Ab Level 3 werde die Sache sehr komplex – vor allem bei höheren Geschwindigkeiten oder nicht klar beschreibbaren Umgebungen – und auch sehr teuer, sagte der Manager. Ein weiterer Grund für die holprige Entwicklung sei die Ansicht mancher Hersteller, vorerst mehr an einem System zu verdienen, das den Fahrer unterstützt.

Roboter-Taxis würden ein gewisses Gefährdungspotenzial darstellen, wenn man ein Fahrzeug nicht mehr besitzen müsse, sondern „einen Knopf drückt, das Robo-Taxi kommt und kaum noch etwas kostet. Die Parkplatzsuche fällt auch weg“.

Eine branchenweite Zusammenarbeit sei vor allem beim Thema Sicherheit sehr wichtig, „weil ein Unternehmen alleine diese Herausforderungen nicht bestmöglich lösen kann“, ergänzte Ricky Hudi, Vorsitzender der Plattform „The Autonomous“, die 2019 von TTTech Auto ins Leben gerufen wurde.

Versucht wird dabei ein Ökosystem aller Akteure – von Automobilherstellern über Technologiezulieferern bis zu Regulierungsbehörden – aufzubauen, die an der Entwicklung sicherer autonomer Mobilität beteiligt sind. Dies sei auch im Hinblick auf die Akzeptanz wichtig. Rund 60 Prozent der Europäer würden derzeit kein autonomes Fahrzeug kaufen, so Linzmeier.

Die aktuellen Schwierigkeiten in der Autoindustrie seien natürlich ein dämpfender Faktor für die Entwicklung. Weniger Geld bedeute weniger Investitionen in Innovationen. Für TTTech, das in den vergangenen Jahren in die Riege der „Unicorns“ – junge Unternehmen mit einem Wert über einer Milliarde Dollar – aufgestiegen ist, seien die Verzögerungen nicht entscheidend. Auch Level-2-Systeme seien sicherheitskritisch, weshalb man für sie spezielle Software benötige, „und die liefern wir“.

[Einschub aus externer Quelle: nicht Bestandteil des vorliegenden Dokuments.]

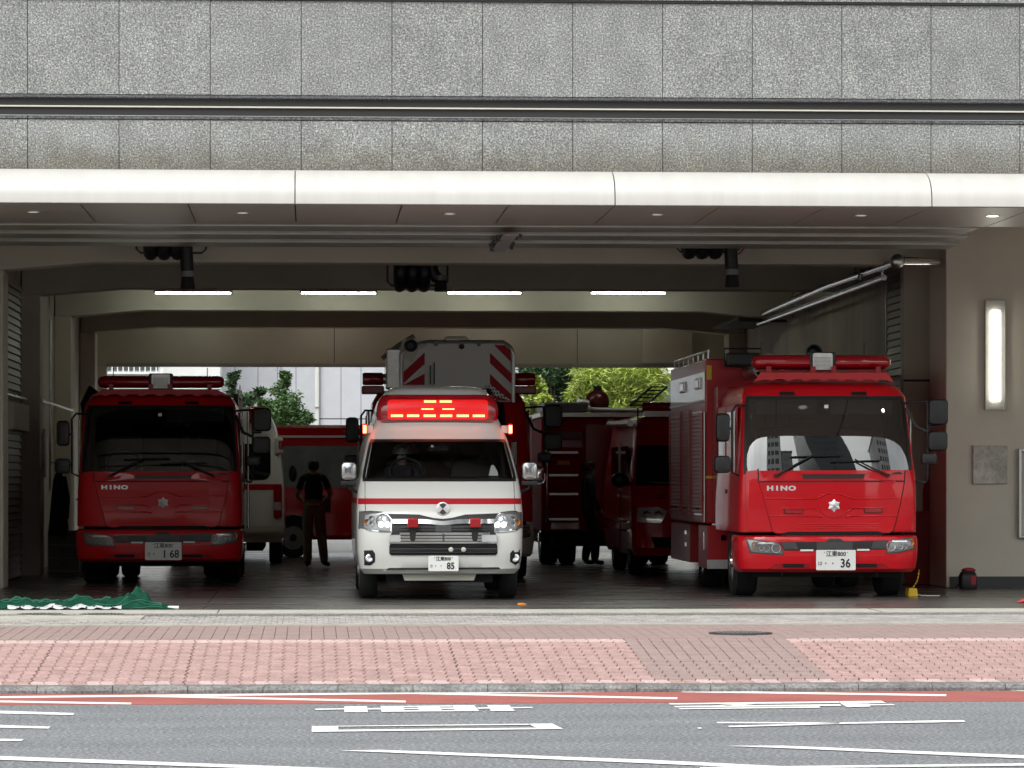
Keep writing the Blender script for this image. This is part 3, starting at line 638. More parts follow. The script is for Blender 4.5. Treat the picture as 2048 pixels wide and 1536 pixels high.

Man habe derzeit bereits vier Millionen entsprechend ausgestattete Fahrzeuge auf der Straße. Zum Umsatz wollte sich Linzmeier nicht äußern, verwies aber auf ein „gutes Wachstum in den vergangenen Jahren“. Der Mitarbeiterstand sei stabil, ein Börsengang stehe „jetzt noch nicht“ zur Debatte.